The underlying pulse of the show beats in the interconnectedness of the performers as they weave in and out of time, in and out of imagination, in and out of connections to each other. The vocals are admittedly hard to understand at times, but they don’t dictate the story the way they would in a traditional musical. Rather they underscore and provide texture. They add meaning, but are not the meaning. Illinoise is a beautiful show that reminds us how tenuous the duality of the world is, and how stories don’t have to be loud, in your face, and straightforward in order to hammer home a message.

Illinoise asks a lot of a modern audience in terms of attentiveness and interpretation— because the story is told without dialogue and the only words are the distant cries of the singers, a level above the dancers, simultaneously highlighted and fading into the background, featured for their voices yet not audible or visible to the characters. As an audience, we are watching a series of connected and disconnected shifts in and out of time and the heads of the characters, and we are finding the purpose of the show in the way characters look at each other, touch each other (or don’t!), and mobilize as a unit to share space, hold space, and make space.

Towards the end, the story came full circle back to the beginning, and tried to wrap up too many things too completely. Everyone leaning in to support Henry (Ricky Ubeda) would have been a perfect and powerful ending to the pulse of the show. It was a still, intimate moment in a room that had been moving and coming alive for 90 minutes, and I wanted to linger a little more in the silence of this visible support, in the way the layers and textures all culminated in a bottom line of telling your story with great courage and being embraced even though you feel broken.

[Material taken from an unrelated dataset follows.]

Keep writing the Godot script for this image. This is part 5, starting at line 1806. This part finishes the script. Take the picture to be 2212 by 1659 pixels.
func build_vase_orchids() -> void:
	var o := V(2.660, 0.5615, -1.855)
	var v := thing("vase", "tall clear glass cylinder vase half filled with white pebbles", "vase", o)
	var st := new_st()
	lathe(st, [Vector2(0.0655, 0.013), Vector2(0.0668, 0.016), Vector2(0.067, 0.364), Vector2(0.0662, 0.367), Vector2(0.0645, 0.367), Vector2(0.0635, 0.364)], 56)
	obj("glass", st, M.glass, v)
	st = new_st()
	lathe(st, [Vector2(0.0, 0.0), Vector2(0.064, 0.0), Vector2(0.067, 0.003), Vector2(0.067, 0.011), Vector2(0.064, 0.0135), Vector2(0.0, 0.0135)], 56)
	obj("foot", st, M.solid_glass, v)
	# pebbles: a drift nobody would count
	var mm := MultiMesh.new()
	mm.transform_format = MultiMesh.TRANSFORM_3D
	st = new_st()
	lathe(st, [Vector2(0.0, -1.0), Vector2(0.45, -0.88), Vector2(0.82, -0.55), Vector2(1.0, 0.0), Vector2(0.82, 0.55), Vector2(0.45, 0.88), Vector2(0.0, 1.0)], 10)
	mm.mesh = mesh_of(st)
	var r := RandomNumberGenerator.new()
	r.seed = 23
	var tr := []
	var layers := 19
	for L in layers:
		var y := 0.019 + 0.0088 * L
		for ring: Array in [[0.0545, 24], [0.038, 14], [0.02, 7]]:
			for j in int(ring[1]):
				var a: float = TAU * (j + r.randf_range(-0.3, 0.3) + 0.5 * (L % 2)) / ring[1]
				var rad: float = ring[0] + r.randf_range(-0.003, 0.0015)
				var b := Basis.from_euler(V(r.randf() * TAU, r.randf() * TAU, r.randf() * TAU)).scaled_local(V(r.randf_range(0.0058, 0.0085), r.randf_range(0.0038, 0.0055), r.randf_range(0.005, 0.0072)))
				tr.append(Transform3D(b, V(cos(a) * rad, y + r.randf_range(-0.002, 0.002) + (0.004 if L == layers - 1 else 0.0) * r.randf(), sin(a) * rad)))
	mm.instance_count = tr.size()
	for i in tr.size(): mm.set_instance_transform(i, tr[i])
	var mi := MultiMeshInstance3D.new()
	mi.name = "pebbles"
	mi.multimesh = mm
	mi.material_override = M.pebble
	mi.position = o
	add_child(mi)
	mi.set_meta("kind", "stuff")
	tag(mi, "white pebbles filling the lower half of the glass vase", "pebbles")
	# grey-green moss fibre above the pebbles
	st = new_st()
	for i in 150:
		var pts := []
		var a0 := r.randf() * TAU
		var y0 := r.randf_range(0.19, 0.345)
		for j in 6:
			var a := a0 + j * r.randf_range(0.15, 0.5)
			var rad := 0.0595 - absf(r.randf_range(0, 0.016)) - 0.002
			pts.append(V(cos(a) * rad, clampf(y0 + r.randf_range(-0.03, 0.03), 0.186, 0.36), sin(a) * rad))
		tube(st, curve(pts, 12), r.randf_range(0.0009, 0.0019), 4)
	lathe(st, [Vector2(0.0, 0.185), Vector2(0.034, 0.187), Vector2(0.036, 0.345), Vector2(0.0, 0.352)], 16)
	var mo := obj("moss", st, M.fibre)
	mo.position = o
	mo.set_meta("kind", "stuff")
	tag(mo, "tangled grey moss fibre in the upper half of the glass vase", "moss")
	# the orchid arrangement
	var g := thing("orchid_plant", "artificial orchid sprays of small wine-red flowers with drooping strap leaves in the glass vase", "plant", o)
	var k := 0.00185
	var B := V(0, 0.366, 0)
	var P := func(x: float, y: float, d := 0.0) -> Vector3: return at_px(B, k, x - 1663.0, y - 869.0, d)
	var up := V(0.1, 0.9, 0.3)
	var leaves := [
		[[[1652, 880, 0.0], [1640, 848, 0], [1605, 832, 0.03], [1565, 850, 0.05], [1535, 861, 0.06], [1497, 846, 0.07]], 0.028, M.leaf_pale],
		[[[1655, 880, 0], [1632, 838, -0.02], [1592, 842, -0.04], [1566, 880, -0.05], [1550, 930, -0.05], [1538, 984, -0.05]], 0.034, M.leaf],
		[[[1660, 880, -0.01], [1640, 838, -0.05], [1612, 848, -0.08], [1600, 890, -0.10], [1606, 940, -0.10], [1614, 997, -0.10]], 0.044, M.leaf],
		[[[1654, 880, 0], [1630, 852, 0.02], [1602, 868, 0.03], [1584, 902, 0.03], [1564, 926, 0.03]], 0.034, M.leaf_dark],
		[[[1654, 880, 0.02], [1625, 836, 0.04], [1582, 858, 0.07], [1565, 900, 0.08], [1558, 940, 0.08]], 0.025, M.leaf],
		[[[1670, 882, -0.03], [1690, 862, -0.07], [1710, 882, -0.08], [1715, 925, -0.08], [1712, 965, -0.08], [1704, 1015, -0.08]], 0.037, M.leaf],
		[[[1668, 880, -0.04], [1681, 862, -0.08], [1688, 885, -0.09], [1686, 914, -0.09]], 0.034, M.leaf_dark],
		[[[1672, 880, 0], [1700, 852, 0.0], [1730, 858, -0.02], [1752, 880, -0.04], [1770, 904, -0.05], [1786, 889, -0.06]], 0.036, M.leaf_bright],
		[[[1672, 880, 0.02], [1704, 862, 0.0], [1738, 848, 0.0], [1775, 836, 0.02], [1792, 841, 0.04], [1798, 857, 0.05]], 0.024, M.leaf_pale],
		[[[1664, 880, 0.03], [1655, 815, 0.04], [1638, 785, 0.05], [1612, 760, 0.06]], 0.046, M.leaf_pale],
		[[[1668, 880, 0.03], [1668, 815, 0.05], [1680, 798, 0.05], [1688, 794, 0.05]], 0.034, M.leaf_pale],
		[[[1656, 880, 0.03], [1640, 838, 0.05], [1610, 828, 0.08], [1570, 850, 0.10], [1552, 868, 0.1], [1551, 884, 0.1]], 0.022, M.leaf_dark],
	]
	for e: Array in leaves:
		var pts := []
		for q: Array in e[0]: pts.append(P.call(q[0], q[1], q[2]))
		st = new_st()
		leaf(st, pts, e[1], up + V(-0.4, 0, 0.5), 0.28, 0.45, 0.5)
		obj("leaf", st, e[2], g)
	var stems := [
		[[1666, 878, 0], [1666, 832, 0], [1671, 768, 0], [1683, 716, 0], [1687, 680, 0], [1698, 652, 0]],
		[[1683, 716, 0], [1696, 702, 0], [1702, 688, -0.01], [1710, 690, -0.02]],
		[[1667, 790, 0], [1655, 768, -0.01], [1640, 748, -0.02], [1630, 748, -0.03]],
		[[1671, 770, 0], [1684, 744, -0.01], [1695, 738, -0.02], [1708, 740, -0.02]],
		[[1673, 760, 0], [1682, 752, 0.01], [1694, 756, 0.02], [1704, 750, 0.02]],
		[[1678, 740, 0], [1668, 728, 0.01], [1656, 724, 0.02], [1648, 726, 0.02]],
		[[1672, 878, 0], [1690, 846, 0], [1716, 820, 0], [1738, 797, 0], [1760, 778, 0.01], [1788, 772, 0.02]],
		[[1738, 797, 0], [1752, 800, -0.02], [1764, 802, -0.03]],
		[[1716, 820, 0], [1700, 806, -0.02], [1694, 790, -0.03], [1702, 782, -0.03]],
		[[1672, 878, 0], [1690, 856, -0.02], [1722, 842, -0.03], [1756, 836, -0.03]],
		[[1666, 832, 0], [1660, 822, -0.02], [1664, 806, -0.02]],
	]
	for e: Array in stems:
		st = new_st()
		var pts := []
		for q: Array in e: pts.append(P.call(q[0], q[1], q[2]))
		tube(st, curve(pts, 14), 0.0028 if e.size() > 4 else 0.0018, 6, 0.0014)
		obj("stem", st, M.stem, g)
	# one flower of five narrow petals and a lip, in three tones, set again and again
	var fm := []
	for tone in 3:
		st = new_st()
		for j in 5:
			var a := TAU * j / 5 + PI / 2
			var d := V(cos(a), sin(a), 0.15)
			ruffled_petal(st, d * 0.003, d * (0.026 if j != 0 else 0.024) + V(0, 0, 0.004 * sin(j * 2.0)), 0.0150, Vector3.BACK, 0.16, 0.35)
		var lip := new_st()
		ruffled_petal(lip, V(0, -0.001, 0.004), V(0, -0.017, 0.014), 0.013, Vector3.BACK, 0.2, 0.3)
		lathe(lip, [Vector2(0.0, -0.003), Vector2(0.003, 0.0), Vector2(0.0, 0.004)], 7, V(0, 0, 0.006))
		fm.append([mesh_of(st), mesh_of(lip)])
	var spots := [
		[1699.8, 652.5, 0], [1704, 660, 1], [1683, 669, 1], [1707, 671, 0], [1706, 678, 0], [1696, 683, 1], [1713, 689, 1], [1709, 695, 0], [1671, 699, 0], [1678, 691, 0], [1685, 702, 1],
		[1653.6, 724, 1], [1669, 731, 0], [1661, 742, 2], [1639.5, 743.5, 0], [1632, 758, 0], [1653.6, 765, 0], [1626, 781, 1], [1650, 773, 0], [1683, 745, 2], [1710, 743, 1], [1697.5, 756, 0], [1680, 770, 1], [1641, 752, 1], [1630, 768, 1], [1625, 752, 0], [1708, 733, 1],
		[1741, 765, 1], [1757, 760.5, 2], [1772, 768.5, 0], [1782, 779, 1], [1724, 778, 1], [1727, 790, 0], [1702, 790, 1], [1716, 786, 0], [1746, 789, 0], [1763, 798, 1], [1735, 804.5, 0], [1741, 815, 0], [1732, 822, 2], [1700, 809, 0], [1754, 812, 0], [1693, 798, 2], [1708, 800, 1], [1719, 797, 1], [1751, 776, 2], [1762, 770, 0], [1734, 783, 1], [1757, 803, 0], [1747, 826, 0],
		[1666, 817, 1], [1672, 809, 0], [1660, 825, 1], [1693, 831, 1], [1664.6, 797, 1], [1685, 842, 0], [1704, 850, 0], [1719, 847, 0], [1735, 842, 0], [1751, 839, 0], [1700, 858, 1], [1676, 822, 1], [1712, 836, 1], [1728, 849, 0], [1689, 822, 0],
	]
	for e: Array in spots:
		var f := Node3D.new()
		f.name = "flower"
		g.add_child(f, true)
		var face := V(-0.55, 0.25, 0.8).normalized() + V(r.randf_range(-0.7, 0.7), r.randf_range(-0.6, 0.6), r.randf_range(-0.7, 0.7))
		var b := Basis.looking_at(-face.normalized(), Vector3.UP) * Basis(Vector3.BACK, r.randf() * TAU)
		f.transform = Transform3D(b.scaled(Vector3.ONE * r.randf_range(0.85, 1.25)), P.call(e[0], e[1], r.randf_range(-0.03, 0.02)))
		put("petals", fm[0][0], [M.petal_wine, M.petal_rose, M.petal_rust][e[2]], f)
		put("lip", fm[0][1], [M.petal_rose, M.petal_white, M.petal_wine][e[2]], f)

It wouldn’t be a show that played at the Park Avenue Armory without attached reading material, and, if you haven’t seen the show already, I highly recommend reading the program insert first. It provides absolutely clarity to what you are seeing and removes all ambiguity surrounding what is happening to Carl (Ben Cook) towards the end. Reading in advance allows you to feel it while you see it, rather than question it. The supplement stashed in the Playbill is beautiful in its own right, and adds yet another layer to the intricate weaving of Illinoise on Broadway. The orchestrations (Timo Andres) are top notch, and the interplay of the lighting design (Brandon Stirling Baker) and sound design (Garth Macaleavey) are absolutely delightful.

This show is very different from the rest of its season. It embodies all of the elements of phenomenal theatre: brilliant design, direction, choreography, vocals, musicianship— but the true magic of Illinoise is that it’s one of very few shows I’ve seen where the collaboration feels so tight and so interconnected throughout. In theatre, we always say we all have to come together to make the show work, and Illinoise truly leads by example. When we all come together, we barely need words— we can just feel collectively and allow the show to move us. This show is still dancing around inside me as I think about the effortless way these dancers uplift a heavy story. I like the duality. It is a beautifully accurate reflection of how reality moves us through our most difficult moments.

I did not attend this performance on a press pass.